Ketiadaan perlakuan yang membedakan warga negara dalam penikmatan pendidikan juga ditegaskan di dalam Pasal 28D ayat (1) UUD 1945. Mendapatkan perlakuan yang sama di hadapan hukum merupakan hak setiap warga negara. Begitu juga hak mendapatkan pendidikan. Tidak boleh negara memberikan kesempatan secara berbeda untuk mengenyam pendidikan bagi warganya atas dasar perbedaan jenis kelamin.
Meskipun Konstitusi telah secara tegas mengatur hak mendapatkan perlakuan yang sama bagi semua warganya, nyatanya negara melalui UU Perkawinan memperlakukan secara berbeda kepada warganya yang didasarkan jenis kelamin. Bagi laki-laki, usia minimal menikah adalah 19 tahun, sedangkan bagi perempuan minimal 16 tahun. Bagaimana perbedaan usia minimal pernikahan tersebut bisa sampai pada tindakan diskriminasi negara yang didasarkan jenis kelamin, khususnya hak mendapatkan pendidikan?
Usia 16 tahun merupakan umur seseorang yang masih dalam tingkat pendidikan Menengah Atas, dan akan selesai pendidikannya berkisar pada usia 18 tahun. Dengan demikian, seorang perempuan yang berumur 16 tahun dianggap oleh negara bahwa ia telah layak untuk menikah, harusnya masih dalam masa pendidikan yang apabila telah menikah, tentu akan cenderung mengalami keterbatasan dalam akses pendidikan.
Sementara bagi anak laki-laki, usia minimal menikah tidak berpengaruh bagi akses pendidikannya, karena dengan usia 19 tahun ia dimungkinkan telah menyelesaikan pendidikan menengah atasnya. Kebijakan yang diskriminatif tersebut sama saja kita kembali lagi pada masa sebelum Kartini. Masa dimana perempuan tidak mendapatkan kesempatan yang sama dengan laki-laki dalam mengenyam pendidikan.
Pasal yang diskriminatif tersebut kemudian diajukan judicial review di Mahkamah Konstitusi (MK) oleh tiga orang perempuan yang dinikahkan oleh orang tuanya pada saat usia mereka 13 dan 14 tahun. Akibatnya, ketiga perempuan tersebut mengalami putus sekolah. Mereka semuanya tidak mempunyai ijazah SMP, bahkan yang lebih tragis, satu diantaranya tidak dapat mengambil ijazah sekolah dasar yang disebabkan faktor ekonomi. Atas permohonan tersebut, MK mengeluarkan putusannya yang bernomor 22/PUU-XV/2017 dengan memerintahkan pembuat UU untuk memberikan batas umur yang sama bagi laki-laki dan perempuan.

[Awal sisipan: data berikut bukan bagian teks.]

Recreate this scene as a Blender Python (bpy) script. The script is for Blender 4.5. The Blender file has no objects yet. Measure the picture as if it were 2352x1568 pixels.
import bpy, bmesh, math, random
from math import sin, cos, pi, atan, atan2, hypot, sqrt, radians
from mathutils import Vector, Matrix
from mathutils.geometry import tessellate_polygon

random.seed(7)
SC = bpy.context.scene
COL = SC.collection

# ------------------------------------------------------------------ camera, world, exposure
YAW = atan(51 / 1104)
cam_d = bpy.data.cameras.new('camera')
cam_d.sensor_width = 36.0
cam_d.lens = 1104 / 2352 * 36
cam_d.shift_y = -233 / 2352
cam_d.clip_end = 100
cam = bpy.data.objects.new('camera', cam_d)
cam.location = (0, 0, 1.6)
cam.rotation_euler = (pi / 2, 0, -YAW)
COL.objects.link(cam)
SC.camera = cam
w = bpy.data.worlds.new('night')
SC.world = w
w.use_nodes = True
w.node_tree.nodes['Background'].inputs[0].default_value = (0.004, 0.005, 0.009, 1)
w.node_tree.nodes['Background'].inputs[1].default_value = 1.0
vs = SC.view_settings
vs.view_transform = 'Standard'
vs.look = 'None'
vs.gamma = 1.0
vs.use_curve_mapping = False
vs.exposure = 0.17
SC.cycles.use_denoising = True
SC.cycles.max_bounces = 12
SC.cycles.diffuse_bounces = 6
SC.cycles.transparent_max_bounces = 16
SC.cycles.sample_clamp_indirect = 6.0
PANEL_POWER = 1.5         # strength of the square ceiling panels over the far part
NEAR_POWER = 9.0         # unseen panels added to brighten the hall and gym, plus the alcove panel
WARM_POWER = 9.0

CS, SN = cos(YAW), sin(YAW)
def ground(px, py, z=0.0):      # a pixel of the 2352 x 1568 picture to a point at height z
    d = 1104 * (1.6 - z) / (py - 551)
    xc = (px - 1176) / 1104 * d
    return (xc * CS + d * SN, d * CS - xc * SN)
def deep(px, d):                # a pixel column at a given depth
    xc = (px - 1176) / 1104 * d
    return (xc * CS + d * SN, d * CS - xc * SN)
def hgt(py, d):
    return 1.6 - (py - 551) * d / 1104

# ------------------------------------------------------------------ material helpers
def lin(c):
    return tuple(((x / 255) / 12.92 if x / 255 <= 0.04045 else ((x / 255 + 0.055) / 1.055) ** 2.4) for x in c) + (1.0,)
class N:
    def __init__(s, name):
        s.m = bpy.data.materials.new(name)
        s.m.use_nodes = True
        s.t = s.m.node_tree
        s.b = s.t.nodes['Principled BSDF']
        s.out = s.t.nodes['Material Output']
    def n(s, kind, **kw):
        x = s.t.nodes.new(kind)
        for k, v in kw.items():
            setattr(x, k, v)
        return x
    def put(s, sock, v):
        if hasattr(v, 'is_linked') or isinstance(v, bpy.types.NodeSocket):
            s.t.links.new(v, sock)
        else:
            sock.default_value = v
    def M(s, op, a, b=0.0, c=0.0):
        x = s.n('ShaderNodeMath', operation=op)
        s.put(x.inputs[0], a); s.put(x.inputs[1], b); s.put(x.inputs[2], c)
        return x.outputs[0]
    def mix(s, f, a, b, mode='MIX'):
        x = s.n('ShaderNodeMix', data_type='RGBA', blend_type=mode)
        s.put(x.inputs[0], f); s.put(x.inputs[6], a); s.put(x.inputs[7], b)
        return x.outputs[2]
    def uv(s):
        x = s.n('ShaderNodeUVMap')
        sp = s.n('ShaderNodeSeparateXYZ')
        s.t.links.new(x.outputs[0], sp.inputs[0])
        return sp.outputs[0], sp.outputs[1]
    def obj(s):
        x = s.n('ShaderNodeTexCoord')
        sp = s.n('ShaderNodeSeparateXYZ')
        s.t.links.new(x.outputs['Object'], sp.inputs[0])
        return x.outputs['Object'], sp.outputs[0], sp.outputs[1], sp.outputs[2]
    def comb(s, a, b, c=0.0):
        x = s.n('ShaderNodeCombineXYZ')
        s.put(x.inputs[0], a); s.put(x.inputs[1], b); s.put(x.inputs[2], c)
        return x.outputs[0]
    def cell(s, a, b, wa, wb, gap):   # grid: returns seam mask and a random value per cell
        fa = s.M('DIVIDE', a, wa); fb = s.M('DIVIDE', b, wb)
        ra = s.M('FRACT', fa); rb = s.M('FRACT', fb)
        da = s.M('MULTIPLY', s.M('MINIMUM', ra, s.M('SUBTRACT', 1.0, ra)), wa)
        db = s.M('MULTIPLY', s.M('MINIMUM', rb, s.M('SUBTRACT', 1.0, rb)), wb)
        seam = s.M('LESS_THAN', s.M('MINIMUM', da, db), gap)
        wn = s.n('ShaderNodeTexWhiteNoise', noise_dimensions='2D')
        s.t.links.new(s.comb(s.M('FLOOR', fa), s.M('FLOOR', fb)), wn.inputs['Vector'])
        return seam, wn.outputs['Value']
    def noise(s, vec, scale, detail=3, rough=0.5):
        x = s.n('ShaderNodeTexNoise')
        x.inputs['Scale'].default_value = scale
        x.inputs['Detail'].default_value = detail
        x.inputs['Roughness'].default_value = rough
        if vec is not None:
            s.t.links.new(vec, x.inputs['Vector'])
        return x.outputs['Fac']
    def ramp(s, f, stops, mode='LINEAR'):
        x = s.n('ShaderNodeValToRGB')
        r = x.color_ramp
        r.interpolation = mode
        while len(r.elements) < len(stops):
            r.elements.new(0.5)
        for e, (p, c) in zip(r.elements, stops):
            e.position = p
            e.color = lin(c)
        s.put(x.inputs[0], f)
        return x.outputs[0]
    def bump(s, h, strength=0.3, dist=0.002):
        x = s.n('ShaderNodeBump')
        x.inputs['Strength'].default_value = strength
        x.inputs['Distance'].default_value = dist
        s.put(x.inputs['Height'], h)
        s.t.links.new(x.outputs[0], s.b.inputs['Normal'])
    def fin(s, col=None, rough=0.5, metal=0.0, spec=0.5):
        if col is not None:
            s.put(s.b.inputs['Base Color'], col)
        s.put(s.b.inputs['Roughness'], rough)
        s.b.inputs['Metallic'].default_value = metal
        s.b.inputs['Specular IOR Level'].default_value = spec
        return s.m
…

Merespon putusan MK yang demikian, pembuat UU kemudian berinisiatif untuk melakukan perubahan terhadap UU Nomor 1 Tahun 1974 tentang Perkawinan, khususnya Pasal 7 ayat (1) yang mengatur tentang usia minimal perkawinan. Pada tanggal 16 September 2019, revisi UU tersebut disetujui oleh DPR dan Pemerintah. Perubahan tersebut kemudian dimuat dalam UU Nomor 16 Tahun 2019. Perubahan ini merupakan perubahan yang pertama kali dilakukan oleh lembaga pembentuk UU, yakni DPR dan Pemerintah, atas UU Perkawinan setelah diberlakukan selama 45 tahun di Indonesia tanpa adanya perubahan.
Persamaan usia minimal pernikahan bagi laki-laki dan perempuan merupakan perwujudan cita-cita Kartini secara kontekstual. Cita-cita Kartini berupa perempuan mendapatkan hak yang sama dalam kesempatan mengenyam pendidikan, hanya dapat diwujudkan dengan adanya persamaan usia minimal pernikahan.
Di sisi lain, semangat pendidikan untuk semua orang, baik laki-laki maupun perempun, juga senafas dengan ajaran Islam. Dalam Hadis yang diriwayatkan oleh Ibnu Majah, Rasulullah Saw. mewajibkan kepada setiap orang Muslim baik Muslim laki-laki maupun Muslim perempuan untuk mencari ilmu. Penyebutan itu dilakukan secara spesifik (dengan menyebut Muslim laki-laki dan Muslim perempuan), tegas dan langsung. Oleh karenanya, revisi atas usia minimal menikah tersebut selain mengkontekstualkan cita-cita Kartini juga dapat dikatakan sebagai jalan mengamalkan hadis Rasulullah Saw dalam kehidupan nyata.